The Pretty One

Growing up in the late ’60s and early ’70s meant our generation was still subjected to many of the outdated notions of child-rearing by the well meaning but misinformed adults around us. I vividly remember being told by adults when meeting me and my sister, “Oh, how nice, a smart one and a pretty one!” I remember my mother coming to neither one of our defenses. And what should she have said? “Don’t label my children,” or “No, she’s actually the pretty one and she’s the smart one?” What the F@%#?

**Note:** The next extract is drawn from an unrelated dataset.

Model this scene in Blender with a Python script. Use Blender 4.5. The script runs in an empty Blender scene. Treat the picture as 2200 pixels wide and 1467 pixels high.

As I reflect on those self-esteem killing days, I think my sister was certainly happy about the moniker, but why was it better than being the smart one? I was happy to be smart, but part of me really wanted to be the other. Did my sister secretly hope to be the smart one? What was it about pretty that was so special and elusive? I remember asking my mother if perhaps they weren’t mistaken and I was pretty, too. Her standard answer of “pretty is as pretty does” only fueled my confusion, though I think she was just echoing her generation’s fear of creating a conceited brat. Or maybe her own mixed-up voodoo told her that if a stranger or relation said it, it was okay, but if it came from a parent not so much. Anything that even whiffed of boasting was bad, or worse, “fishing for a compliment.”

I have fulfilled my smart destiny, starting with a gifted IQ to graduating from my Master’s program with an A grade. What would be different had I been called the pretty one? Would I be dumber? Happier? Prettier? That’s what I’m still trying to understand. Did I instead grow up the envious one, or did my sister?